The relationship between the real-life father and daughter adds poignancy, and the chemistry between them is obvious. The performances are the strongest aspect of the show, and one could hope that these two appear on stage together in the future. Derek Nannup’s performance as a charming, infuriating, loving and deeply flawed character is very convincing. The foyer of the Subiaco Arts Centre is decorated with family photos of the two together, adding charming verisimilitude and bringing the audience into the family.
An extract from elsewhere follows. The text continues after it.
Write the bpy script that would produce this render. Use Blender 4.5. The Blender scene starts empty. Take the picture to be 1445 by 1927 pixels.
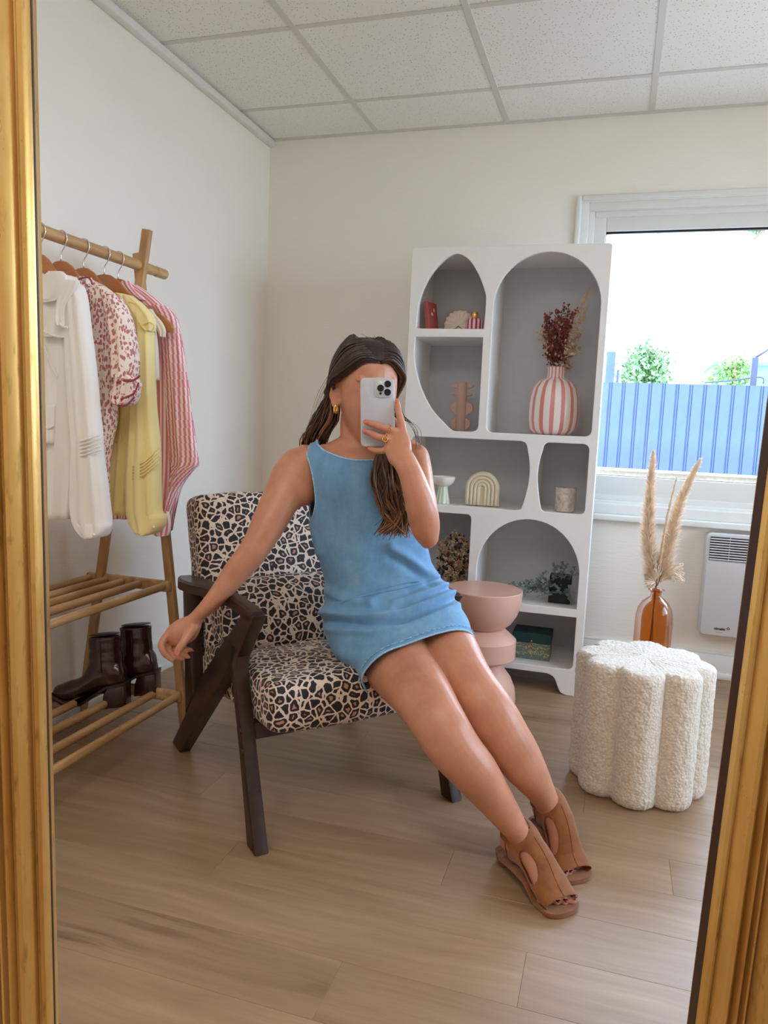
import bpy, bmesh, math, random
from math import sin, cos, pi, radians, sqrt, atan2, exp
from mathutils import Vector as V, Matrix, noise
random.seed(7)
SC = bpy.context.scene
COL = SC.collection

# ---------------------------------------------------------------- camera
# a phone held at 1.03 m in front of a gilt mirror; the room is built as it shows
# itself beyond the mirror frame.  X along the back wall, Y into the room, Z up.
F, CX, CY = 1417.0, 722.5, 963.5
CAM = V((0, 0, 1.03))
YAW, PIT, ROL = radians(-16.911), radians(-6.596), radians(-2.486)
_f = V((sin(YAW)*cos(PIT), cos(YAW)*cos(PIT), sin(PIT)))
_r = _f.cross(V((0, 0, 1))).normalized(); _d = _f.cross(_r)
RI = _r*cos(ROL) + _d*sin(ROL)        # right
DN = _d*cos(ROL) - _r*sin(ROL)        # down
FW = _f                               # forward
cam = bpy.data.cameras.new('camera'); camo = bpy.data.objects.new('camera', cam); COL.objects.link(camo)
cam.sensor_fit = 'AUTO'; cam.sensor_width = 36.0; cam.lens = F*36/1927; cam.clip_start = .02; cam.clip_end = 200
m = Matrix((RI, -DN, -FW)).transposed().to_4x4(); m.translation = CAM; camo.matrix_world = m
SC.camera = camo

# ---------------------------------------------------------------- sky, lights, exposure
W = bpy.data.worlds.new('World'); SC.world = W; W.use_nodes = True
bg = W.node_tree.nodes['Background']
bg.inputs['Color'].default_value = (.71, .87, 1.10, 1); bg.inputs['Strength'].default_value = 9.0
SC.view_settings.view_transform = 'Standard'; SC.view_settings.look = 'None'
SC.view_settings.exposure = 0.43; SC.view_settings.gamma = 1.0; SC.view_settings.use_curve_mapping = False
SC.cycles.use_denoising = True; SC.cycles.max_bounces = 10; SC.cycles.diffuse_bounces = 8
SC.cycles.transmission_bounces = 8; SC.cycles.transparent_max_bounces = 12
SC.cycles.sample_clamp_indirect = 6; SC.cycles.caustics_reflective = False; SC.cycles.caustics_refractive = False

def area(name, loc, target, sx, sy, power, color=(1, 1, 1), portal=False):
    l = bpy.data.lights.new(name, 'AREA'); l.shape = 'RECTANGLE'; l.size = sx; l.size_y = sy
    l.energy = power; l.color = color
    o = bpy.data.objects.new(name, l); COL.objects.link(o); o.location = loc
    o.rotation_euler = (V(target)-V(loc)).to_track_quat('-Z', 'Y').to_euler()
    if portal: l.cycles.is_portal = True
    return o
WINX0, WINX1, WINZ0, WINZ1 = -.13, 1.80, .80, 1.93
RX, FY, LX, BY, CH = 2.1, -1.7, -1.71, 3.469, 2.367         # right wall, front wall, left wall, back wall, ceiling
area('window_portal', ((WINX0+WINX1)/2, 3.56, (WINZ0+WINZ1)/2), ((WINX0+WINX1)/2, 0, (WINZ0+WINZ1)/2), WINX1-WINX0, WINZ1-WINZ0, 1, portal=True)
W2 = (1.3, 3.0, .75, 2.05)        # window in the right wall: y0, y1, z0, z1
area('side_window_portal', (RX+.12, (W2[0]+W2[1])/2, (W2[2]+W2[3])/2), (0, (W2[0]+W2[1])/2, (W2[2]+W2[3])/2), W2[1]-W2[0], W2[3]-W2[2], 1, portal=True)

for lx, ly in ((-.866, -.177), (.334, -.177), (-.266, .423)):      # added fill lights at ceiling height, out of view
    area('ceiling_fill_light', (lx, ly, CH-.004), (lx, ly+.001, 0), .56, .56, 7, (1, .94, .85))

# ---------------------------------------------------------------- helpers
def ray(x, y): return RI*((x-CX)/F) + DN*((y-CY)/F) + FW
def at(x, y, D): return CAM + ray(x, y)*D
def atx(x, y, X): r = ray(x, y); return CAM + r*(X/r.x)
def aty(x, y, Y): r = ray(x, y); return CAM + r*(Y/r.y)
def atz(x, y, Z=0.): r = ray(x, y); return CAM + r*((Z-CAM.z)/r.z)
def pr(P):
    q = P-CAM; d = q.dot(FW); return (CX+F*q.dot(RI)/d, CY+F*q.dot(DN)/d, d)

def tag(o, label=None, cat=None, group=None, kind=None):
    if label: o['label'] = label
    if cat: o['category'] = cat
    if group: o['group'] = group
    if kind: o['kind'] = kind
    return o
def thing(name, loc, label, cat, group=None):
    o = bpy.data.objects.new(name, None); o.empty_display_size = .05
    COL.objects.link(o); o.location = V(loc); return tag(o, label, cat, group)
def wloc(o):
    p = V((0, 0, 0))
    while o is not None: p = p + o.location; o = o.parent
    return p
def obj(name, bm, mat, parent=None, smooth=True, origin=None, autos=None):
    """links a bmesh (world coordinates) as one mesh object, its origin moved to origin / parent"""
    if isinstance(bm, bpy.types.Mesh): me = bm
    else:
        me = bpy.data.meshes.new(name); bm.normal_update(); bm.to_mesh(me); bm.free()
    base = wloc(parent) if parent else V((0, 0, 0))
    org = V(origin) if origin is not None else base
    me.transform(Matrix.Translation(-org))
    o = bpy.data.objects.new(name, me); COL.objects.link(o)
    o.location = org-base
    if parent: o.parent = parent
    for mm in (mat if isinstance(mat, (list, tuple)) else [mat]):
        me.materials.append(mm)
    if smooth:
        me.shade_smooth()
        if autos is not None:
            me.set_sharp_from_angle(angle=radians(autos))
    return o
def BM(): return bmesh.new()
def box(bm, c, s, R=None, bev=0, seg=1):
    g = bmesh.ops.create_cube(bm, size=1.0); vs = g['verts']
    M = Matrix.Translation(V(c)) @ (R.to_4x4() if R else Matrix()) @ Matrix.Diagonal((*s, 1))
    bmesh.ops.transform(bm, matrix=M, verts=vs)
    if bev:
        es = list({e for v in vs for e in v.link_edges})
        bmesh.ops.bevel(bm, geom=es, offset=bev, segments=seg, affect='EDGES', profile=.5)
def bx(bm, a, b, bev=0, seg=1):
    a = V(a); b = V(b); box(bm, (a+b)/2, [abs(b[i]-a[i]) for i in range(3)], None, bev, seg)
def ringface(bm, rings, closed=True, caps=True):
    rv = [[bm.verts.new(p) for p in r] for r in rings]
    n = len(rv[0])
    for a, b in zip(rv, rv[1:]):
        for i in range(n if closed else n-1):
            bm.faces.new((a[i], a[(i+1) % n], b[(i+1) % n], b[i]))
    if caps and closed:
        bm.faces.new(rv[0][::-1]); bm.faces.new(rv[-1])
    return rv
def frame(t, hint=V((0, 0, 1))):
    t = t.normalized()
    if abs(t.dot(hint)) > .97: hint = V((1, 0, 0)) if abs(t.x) < .8 else V((0, 1, 0))
    a = t.cross(hint).normalized(); return a, a.cross(t).normalized()
def cr(P, sub):
    """catmull-rom through tuples/vectors"""
    out = []; n = len(P)
    for i in range(n-1):
        p0 = P[max(i-1, 0)]; p1 = P[i]; p2 = P[i+1]; p3 = P[min(i+2, n-1)]
        for k in range(sub):
            t = k/sub; t2 = t*t; t3 = t2*t
            out.append([.5*((2*b)+(-a+c)*t+(2*a-5*b+4*c-d)*t2+(-a+3*b-3*c+d)*t3) for a, b, c, d in zip(p0, p1, p2, p3)])
    out.append(list(P[-1])); return out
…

The set is a chaotic jumble of items you might find in a shed, spilling out of the invisible car. It’s sometimes difficult to determine exactly what scene the stacks of objects are intended to illustrate or how the characters are positioned in space and time relative to them. The choice not to use a steering wheel while Tash drives is unhelpful, as it doesn’t bring the audience into the story, since Dad’s body language is that of a passenger, but Tash’s hands hang down in her lap, looking as if she is not driving. The soundtrack of country music is evocative when used, but it is used rarely. Simple effects invoke outback scenes, including lighted panels of flora and an LED night sky.

Which Way Home

This was the first play by writer and performer Katie Beckett, which premiered back in 2017 and was inspired by her own life. The story is very much about what remains unsaid between family. One could argue whether Beckett strikes the right balance, though, as much remains unsaid and the story lacks the resonance it might have had if the audience were let into their secrets further. Tash is trying to make her way in the world as a young woman carrying childhood memories filled with uncertainty and fear bred of racism and loss. Meanwhile, Dad uses a mix of aphorisms, sincerely held philosophies and evasions to avoid confronting the past, much to his daughter’s frustration. The ending remains tantalisingly ambiguous but may have been more resonant if Beckett hadn’t allowed Dad to remain so stubbornly evasive.

This is ultimately a story of homecoming. For a daughter who has never visited her father’s country, she goes there seeking home, acceptance, belonging and direction. The pervasive emotion throughout this show is love: the complicated love within a family and for the country that is at the heart of everything.